Your output is the lines from the first one to the one containing "bpy.context.scene.camera = cam", repeated exactly, with images left out.
>> BEGIN Dataset content
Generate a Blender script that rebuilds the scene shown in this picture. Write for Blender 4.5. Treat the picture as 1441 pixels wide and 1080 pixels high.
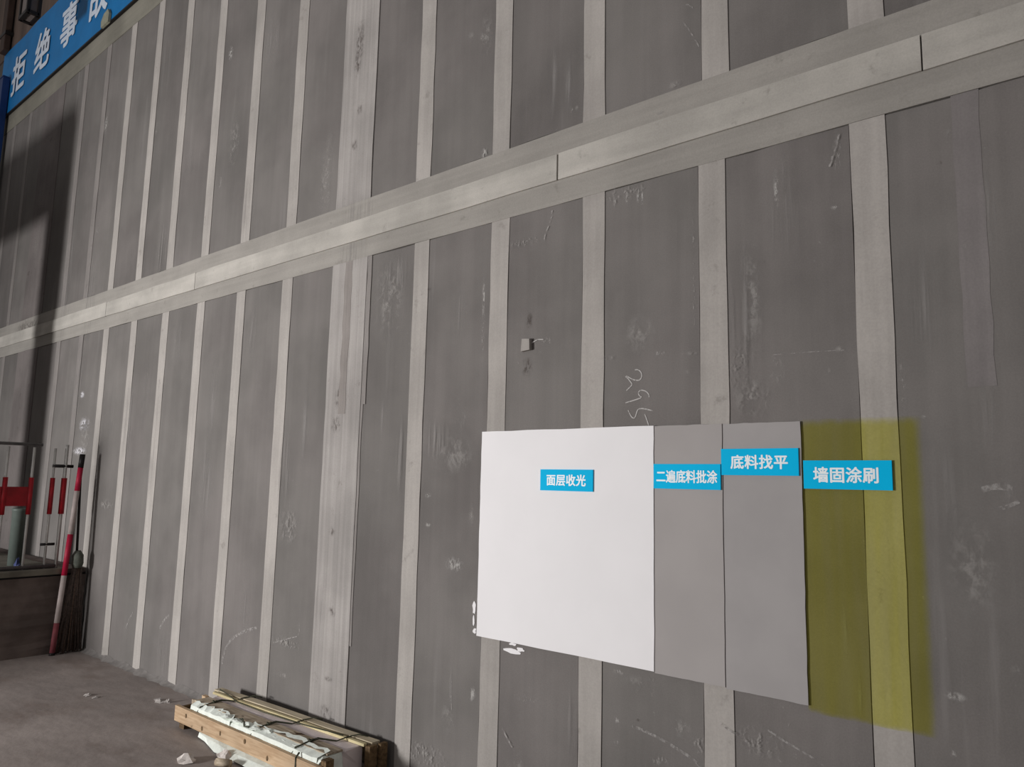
import bpy, bmesh, math, random
from mathutils import Matrix, Vector

random.seed(7)
D = bpy.data
for o in list(D.objects):
    D.objects.remove(o, do_unlink=True)
C = bpy.context.scene.collection

# ------------------------------------------------------------------ camera, world, light, exposure
# world frame: the long wall is the plane y = 0 and faces -y; z = 0 is the floor
cam_d = D.cameras.new('camera'); cam = D.objects.new('camera', cam_d); C.objects.link(cam)
cam_d.sensor_width = 36.0
cam_d.lens = 36.0 * 1052.0 / 1441.0
cam_d.clip_start = 0.05; cam_d.clip_end = 200
r_ = Vector((0.76463314, 0.64409232, 0.02193730))
u_ = Vector((0.06765791, -0.11407832, 0.99116525))
f_ = Vector((-0.64090450, 0.75639356, 0.13080600))
cam.matrix_world = Matrix(((r_.x, u_.x, -f_.x, 0.0), (r_.y, u_.y, -f_.y, -2.829), (r_.z, u_.z, -f_.z, 1.557), (0, 0, 0, 1)))
bpy.context.scene.camera = cam

world = D.worlds.new('world'); bpy.context.scene.world = world
world.use_nodes = True
wn = world.node_tree.nodes['Background']
wn.inputs[0].default_value = (1.0, 0.955, 0.94, 1); wn.inputs[1].default_value = 0.225

KEY = Vector((-7.5, -7.5, 1.4))
ld = D.lights.new('doorway_daylight', 'AREA'); ld.shape = 'DISK'; ld.size = 1.3
ld.energy = 665; ld.color = (1.0, 0.985, 0.98)
lo = D.objects.new('doorway_daylight', ld); C.objects.link(lo)
lo.location = KEY
lo.rotation_euler = (Vector((-3.0, 0, 1.5)) - KEY).to_track_quat('-Z', 'Y').to_euler()

vs = bpy.context.scene.view_settings
vs.view_transform = 'Standard'; vs.look = 'None'; vs.exposure = 0.0; vs.gamma = 1.0
vs.use_curve_mapping = False
bpy.context.scene.display_settings.display_device = 'sRGB'

# ------------------------------------------------------------------ helpers
def lin(c):
    return tuple(((v / 255) / 12.92 if v / 255 <= 0.04045 else ((v / 255 + 0.055) / 1.055) ** 2.4) for v in c)

class NT:
    def __init__(s, name):
        s.m = D.materials.new(name); s.m.use_nodes = True
        s.t = s.m.node_tree; s.n = s.t.nodes; s.n.clear()
        s.out = s.n.new('ShaderNodeOutputMaterial')
    def node(s, kind, **kw):
        n = s.n.new(kind)
        for k, v in kw.items():
            if k.startswith('i_'):
                n.inputs[k[2:].replace('_', ' ')].default_value = v
            else:
                setattr(n, k, v)
        return n
    def link(s, a, b): s.t.links.new(a, b)
    def coord(s, scale=(1, 1, 1), kind='Object', rand=False):
        tc = s.node('ShaderNodeTexCoord'); mp = s.node('ShaderNodeMapping')
        mp.inputs['Scale'].default_value = scale
        s.link(tc.outputs[kind], mp.inputs['Vector'])
        if rand:
            oi = s.node('ShaderNodeObjectInfo'); mu = s.node('ShaderNodeMath', operation='MULTIPLY')
            mu.inputs[1].default_value = 57.0
            s.link(oi.outputs['Random'], mu.inputs[0]); s.link(mu.outputs[0], mp.inputs['Location'])
        return mp.outputs[0]
    def noise(s, scale, vec, detail=4, rough=0.55):
        n = s.node('ShaderNodeTexNoise'); n.inputs['Scale'].default_value = scale
        n.inputs['Detail'].default_value = detail; n.inputs['Roughness'].default_value = rough
        s.link(vec, n.inputs['Vector']); return n.outputs['Fac']
    def ramp(s, src, lo, hi, a=0.0, b=1.0):
        n = s.node('ShaderNodeMapRange'); n.interpolation_type = 'SMOOTHSTEP'
        n.inputs['From Min'].default_value = lo; n.inputs['From Max'].default_value = hi
        n.inputs['To Min'].default_value = a; n.inputs['To Max'].default_value = b
        s.link(src, n.inputs['Value']); return n.outputs[0]
    def math(s, op, a, b=None):
        n = s.node('ShaderNodeMath', operation=op)
        for i, v in enumerate((a, b)):
            if v is None: continue
            if isinstance(v, (int, float)): n.inputs[i].default_value = v
            else: s.link(v, n.inputs[i])
        return n.outputs[0]
    def mix(s, fac, a, b, mode='MIX'):
        n = s.node('ShaderNodeMix', data_type='RGBA', blend_type=mode)
        for sock, v in ((n.inputs[0], fac), (n.inputs[6], a), (n.inputs[7], b)):
            if isinstance(v, (int, float)): sock.default_value = v
            elif isinstance(v, tuple): sock.default_value = (*v[:3], 1)
            else: s.link(v, sock)
        return n.outputs[2]
    def bsdf(s, col, rough=0.85, metal=0.0, bump=None, strength=0.3, dist=0.01, spec=0.3):
        b = s.node('ShaderNodeBsdfPrincipled')
        if isinstance(col, tuple): b.inputs['Base Color'].default_value = (*col[:3], 1)
        else: s.link(col, b.inputs['Base Color'])
        if isinstance(rough, (int, float)): b.inputs['Roughness'].default_value = rough
        else: s.link(rough, b.inputs['Roughness'])
        b.inputs['Metallic'].default_value = metal
        b.inputs['Specular IOR Level'].default_value = spec
        if bump is not None:
            bp = s.node('ShaderNodeBump'); bp.inputs['Strength'].default_value = strength
            bp.inputs['Distance'].default_value = dist
            s.link(bump, bp.inputs['Height']); s.link(bp.outputs[0], b.inputs['Normal'])
        return b.outputs[0]
    def done(s, sh): s.link(sh, s.out.inputs['Surface']); return s.m

def gain(nt, base, fac_sock, lo, hi):
    """base colour times a factor between lo and hi driven by a 0..1 socket"""
    g = nt.ramp(fac_sock, 0.3, 0.7, lo, hi)
    v = nt.node('ShaderNodeVectorMath', operation='SCALE')
    if isinstance(base, tuple): v.inputs[0].default_value = base[:3]
    else: nt.link(base, v.inputs[0])
    nt.link(g, v.inputs['Scale']); return v.outputs[0]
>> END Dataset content
» **Task response**:
Generate a Blender script that rebuilds the scene shown in this picture. Write for Blender 4.5. Treat the picture as 1441 pixels wide and 1080 pixels high.
import bpy, bmesh, math, random
from mathutils import Matrix, Vector

random.seed(7)
D = bpy.data
for o in list(D.objects):
    D.objects.remove(o, do_unlink=True)
C = bpy.context.scene.collection

# ------------------------------------------------------------------ camera, world, light, exposure
# world frame: the long wall is the plane y = 0 and faces -y; z = 0 is the floor
cam_d = D.cameras.new('camera'); cam = D.objects.new('camera', cam_d); C.objects.link(cam)
cam_d.sensor_width = 36.0
cam_d.lens = 36.0 * 1052.0 / 1441.0
cam_d.clip_start = 0.05; cam_d.clip_end = 200
r_ = Vector((0.76463314, 0.64409232, 0.02193730))
u_ = Vector((0.06765791, -0.11407832, 0.99116525))
f_ = Vector((-0.64090450, 0.75639356, 0.13080600))
cam.matrix_world = Matrix(((r_.x, u_.x, -f_.x, 0.0), (r_.y, u_.y, -f_.y, -2.829), (r_.z, u_.z, -f_.z, 1.557), (0, 0, 0, 1)))
bpy.context.scene.camera = cam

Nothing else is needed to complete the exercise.